Se os laços de parentesco, afinidade e compadrio eram difusos e impunham uma feição coesa dos membros da “Comunidade” da Varjota, não tinham nenhum tipo de organização social e política centrada na figura do “capitão”, nem do cacique de índios, muito menos em torno do torém. No entanto, a coesão interna era o aspecto organizacional que dava contraste diante dos Tremembé de Almofala. Havia uma vida social relativamente autônoma, sem a mesma gravidade de conflito interétnico como na Almofala.

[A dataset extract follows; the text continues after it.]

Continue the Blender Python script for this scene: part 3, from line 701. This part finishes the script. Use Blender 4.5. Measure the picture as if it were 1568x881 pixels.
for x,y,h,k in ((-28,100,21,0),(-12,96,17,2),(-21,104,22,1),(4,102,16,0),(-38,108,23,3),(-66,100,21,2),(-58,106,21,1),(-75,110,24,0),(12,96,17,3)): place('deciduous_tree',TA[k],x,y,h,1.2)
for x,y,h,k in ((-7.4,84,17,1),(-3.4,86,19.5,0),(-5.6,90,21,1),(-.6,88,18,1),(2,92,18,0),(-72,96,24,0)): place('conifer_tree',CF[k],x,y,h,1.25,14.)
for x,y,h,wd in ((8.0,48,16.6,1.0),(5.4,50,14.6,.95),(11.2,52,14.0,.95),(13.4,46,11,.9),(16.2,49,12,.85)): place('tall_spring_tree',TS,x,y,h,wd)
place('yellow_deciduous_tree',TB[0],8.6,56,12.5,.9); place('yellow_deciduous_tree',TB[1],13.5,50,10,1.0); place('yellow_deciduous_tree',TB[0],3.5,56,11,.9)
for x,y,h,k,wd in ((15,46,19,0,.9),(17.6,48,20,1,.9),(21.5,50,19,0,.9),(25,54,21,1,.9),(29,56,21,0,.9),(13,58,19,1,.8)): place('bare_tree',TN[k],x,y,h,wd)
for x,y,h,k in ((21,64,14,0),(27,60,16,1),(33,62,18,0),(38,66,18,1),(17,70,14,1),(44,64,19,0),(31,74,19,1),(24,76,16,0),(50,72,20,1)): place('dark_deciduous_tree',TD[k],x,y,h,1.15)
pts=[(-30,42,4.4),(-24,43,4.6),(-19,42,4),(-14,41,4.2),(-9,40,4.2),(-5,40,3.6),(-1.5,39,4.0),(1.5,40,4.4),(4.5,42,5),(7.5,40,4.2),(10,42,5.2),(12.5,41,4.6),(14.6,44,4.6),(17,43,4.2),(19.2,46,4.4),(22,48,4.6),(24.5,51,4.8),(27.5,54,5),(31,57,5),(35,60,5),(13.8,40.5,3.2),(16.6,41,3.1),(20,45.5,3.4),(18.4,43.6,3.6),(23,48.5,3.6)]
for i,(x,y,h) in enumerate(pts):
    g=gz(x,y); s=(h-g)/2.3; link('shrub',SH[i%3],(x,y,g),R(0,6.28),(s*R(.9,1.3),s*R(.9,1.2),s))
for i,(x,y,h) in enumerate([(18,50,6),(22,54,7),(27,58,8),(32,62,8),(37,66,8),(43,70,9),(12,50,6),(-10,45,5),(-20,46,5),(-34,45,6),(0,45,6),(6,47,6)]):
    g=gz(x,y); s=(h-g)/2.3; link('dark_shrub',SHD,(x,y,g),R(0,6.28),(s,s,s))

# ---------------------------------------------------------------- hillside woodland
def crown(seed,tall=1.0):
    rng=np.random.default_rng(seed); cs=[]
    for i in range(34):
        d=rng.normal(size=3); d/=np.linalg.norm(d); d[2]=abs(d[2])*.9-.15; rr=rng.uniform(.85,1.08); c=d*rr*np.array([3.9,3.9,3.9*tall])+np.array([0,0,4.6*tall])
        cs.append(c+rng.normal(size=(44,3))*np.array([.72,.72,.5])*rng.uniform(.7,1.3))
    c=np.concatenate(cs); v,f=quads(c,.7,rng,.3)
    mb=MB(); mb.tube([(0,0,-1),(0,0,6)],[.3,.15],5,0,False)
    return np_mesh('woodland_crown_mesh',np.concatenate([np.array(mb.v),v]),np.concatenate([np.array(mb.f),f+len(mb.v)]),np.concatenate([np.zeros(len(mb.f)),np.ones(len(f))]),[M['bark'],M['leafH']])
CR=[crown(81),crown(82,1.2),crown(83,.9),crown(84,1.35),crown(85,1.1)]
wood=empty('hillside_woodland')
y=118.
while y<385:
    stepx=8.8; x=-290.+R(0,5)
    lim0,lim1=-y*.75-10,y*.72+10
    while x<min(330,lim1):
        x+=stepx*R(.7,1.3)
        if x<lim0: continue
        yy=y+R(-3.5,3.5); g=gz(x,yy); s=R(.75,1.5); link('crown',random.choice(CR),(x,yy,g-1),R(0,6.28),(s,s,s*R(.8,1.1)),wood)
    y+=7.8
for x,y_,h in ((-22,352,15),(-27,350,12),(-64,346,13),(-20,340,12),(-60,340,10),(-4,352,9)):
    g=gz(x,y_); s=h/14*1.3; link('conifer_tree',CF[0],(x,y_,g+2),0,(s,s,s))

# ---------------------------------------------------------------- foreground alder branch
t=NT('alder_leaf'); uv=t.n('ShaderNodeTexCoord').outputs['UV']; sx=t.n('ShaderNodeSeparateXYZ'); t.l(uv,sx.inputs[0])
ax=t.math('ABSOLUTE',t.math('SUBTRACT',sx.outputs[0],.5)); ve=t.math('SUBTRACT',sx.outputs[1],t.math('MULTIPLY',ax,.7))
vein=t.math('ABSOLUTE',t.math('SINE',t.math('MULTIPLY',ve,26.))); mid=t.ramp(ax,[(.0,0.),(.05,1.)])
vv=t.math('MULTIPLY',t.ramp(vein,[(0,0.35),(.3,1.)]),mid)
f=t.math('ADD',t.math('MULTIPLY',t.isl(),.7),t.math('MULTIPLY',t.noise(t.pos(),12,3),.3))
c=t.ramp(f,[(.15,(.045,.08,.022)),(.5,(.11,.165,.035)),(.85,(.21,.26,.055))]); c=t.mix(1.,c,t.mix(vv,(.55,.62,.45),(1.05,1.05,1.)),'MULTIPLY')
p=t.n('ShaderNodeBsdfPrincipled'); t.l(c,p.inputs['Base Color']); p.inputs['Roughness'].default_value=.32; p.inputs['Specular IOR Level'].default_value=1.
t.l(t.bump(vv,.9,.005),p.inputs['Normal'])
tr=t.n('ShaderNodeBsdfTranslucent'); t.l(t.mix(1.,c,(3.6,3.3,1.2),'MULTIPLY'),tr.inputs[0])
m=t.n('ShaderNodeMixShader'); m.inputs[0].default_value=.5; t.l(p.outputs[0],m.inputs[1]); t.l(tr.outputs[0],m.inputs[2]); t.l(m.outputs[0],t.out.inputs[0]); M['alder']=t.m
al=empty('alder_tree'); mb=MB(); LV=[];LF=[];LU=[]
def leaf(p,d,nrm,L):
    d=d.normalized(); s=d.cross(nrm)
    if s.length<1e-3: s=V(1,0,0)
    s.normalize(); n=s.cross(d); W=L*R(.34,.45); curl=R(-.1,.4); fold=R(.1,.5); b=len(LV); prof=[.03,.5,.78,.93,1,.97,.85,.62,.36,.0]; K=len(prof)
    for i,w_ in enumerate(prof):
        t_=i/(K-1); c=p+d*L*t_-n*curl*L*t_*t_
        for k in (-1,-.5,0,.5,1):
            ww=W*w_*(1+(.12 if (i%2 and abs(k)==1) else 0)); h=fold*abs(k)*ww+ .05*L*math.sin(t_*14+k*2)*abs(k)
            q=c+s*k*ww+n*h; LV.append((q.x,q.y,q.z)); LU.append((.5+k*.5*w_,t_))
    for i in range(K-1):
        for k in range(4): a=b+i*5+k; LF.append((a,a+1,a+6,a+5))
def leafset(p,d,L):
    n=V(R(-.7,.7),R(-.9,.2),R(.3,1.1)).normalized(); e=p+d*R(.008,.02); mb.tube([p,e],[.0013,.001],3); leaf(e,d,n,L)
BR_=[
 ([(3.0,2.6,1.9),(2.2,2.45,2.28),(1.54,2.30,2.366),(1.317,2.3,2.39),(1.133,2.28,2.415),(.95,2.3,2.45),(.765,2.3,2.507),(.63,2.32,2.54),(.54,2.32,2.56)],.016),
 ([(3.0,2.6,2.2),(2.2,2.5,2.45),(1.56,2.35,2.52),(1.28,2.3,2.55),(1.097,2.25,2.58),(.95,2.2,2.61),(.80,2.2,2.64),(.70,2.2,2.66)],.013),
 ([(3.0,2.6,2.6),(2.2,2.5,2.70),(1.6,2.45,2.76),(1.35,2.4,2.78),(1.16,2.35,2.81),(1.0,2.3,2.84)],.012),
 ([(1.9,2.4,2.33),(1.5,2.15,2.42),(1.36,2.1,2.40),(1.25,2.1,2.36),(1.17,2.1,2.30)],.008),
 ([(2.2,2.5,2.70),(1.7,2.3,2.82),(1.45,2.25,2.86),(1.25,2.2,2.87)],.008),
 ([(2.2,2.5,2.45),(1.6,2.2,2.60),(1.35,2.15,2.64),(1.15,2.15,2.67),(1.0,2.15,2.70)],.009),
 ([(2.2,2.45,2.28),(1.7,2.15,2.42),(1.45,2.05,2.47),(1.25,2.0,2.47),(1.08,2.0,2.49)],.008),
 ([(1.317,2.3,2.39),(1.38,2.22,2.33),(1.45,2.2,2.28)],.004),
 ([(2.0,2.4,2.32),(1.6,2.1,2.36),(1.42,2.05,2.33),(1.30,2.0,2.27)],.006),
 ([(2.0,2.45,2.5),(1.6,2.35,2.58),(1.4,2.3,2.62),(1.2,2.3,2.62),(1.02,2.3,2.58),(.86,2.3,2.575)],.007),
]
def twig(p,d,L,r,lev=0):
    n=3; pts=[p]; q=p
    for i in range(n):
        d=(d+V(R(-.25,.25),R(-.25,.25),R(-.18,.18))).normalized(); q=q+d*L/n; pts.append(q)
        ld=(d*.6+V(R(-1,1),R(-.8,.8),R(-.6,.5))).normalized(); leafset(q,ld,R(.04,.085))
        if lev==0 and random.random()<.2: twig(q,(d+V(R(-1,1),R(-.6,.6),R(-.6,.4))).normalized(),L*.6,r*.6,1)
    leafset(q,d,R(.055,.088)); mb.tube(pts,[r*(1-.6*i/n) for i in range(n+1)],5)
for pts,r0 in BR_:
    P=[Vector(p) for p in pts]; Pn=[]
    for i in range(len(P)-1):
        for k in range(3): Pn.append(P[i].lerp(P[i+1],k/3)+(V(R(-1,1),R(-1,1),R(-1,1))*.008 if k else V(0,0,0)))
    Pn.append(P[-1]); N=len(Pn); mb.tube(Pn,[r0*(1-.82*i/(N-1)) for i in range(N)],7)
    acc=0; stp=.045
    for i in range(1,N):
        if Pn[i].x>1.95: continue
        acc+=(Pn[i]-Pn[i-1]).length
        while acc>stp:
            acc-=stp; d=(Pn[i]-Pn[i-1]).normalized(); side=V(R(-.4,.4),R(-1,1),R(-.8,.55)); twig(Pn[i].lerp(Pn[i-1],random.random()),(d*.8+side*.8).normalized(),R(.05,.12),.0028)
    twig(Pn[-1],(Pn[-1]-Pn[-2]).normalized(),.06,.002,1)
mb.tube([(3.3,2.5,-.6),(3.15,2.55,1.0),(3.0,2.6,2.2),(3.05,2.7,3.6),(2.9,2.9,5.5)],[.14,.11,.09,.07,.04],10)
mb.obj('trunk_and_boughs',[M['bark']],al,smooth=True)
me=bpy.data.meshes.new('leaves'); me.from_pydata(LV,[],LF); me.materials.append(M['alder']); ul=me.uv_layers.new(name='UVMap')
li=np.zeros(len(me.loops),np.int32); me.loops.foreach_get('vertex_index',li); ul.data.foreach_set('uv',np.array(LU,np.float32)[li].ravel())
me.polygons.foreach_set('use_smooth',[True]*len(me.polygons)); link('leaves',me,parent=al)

Em meados da década de 1980, iniciou-se também a atuação de missionários católicos, que foi fundamental para a redefinição do perfil organizacional, das demandas políticas e dos investimentos étnicos dos membros da “Comunidade” da Varjota. A presença missionária vem estimulando a diferenciação étnica, conseguindo estabelecer uma franca normatização de suas práticas. Além disso, eles passaram a atuar junto de pessoas e famílias que viviam em localidades que subsistiam dentro das terras da empresa Ducoco, na antiga área da Tapera e em lugares como a Batedeira. Os missionários contribuíram para que as mulheres da Varjota organizassem atividades culturais de perfil étnico, criassem sinais diacríticos, como cultura material e artesanato “indígena”, e até inventassem o torém da “Comunidade”, cuja organização era basicamente feminina e jovem, uma das várias características que contrastam com a dança mantida tradicionalmente na Almofala.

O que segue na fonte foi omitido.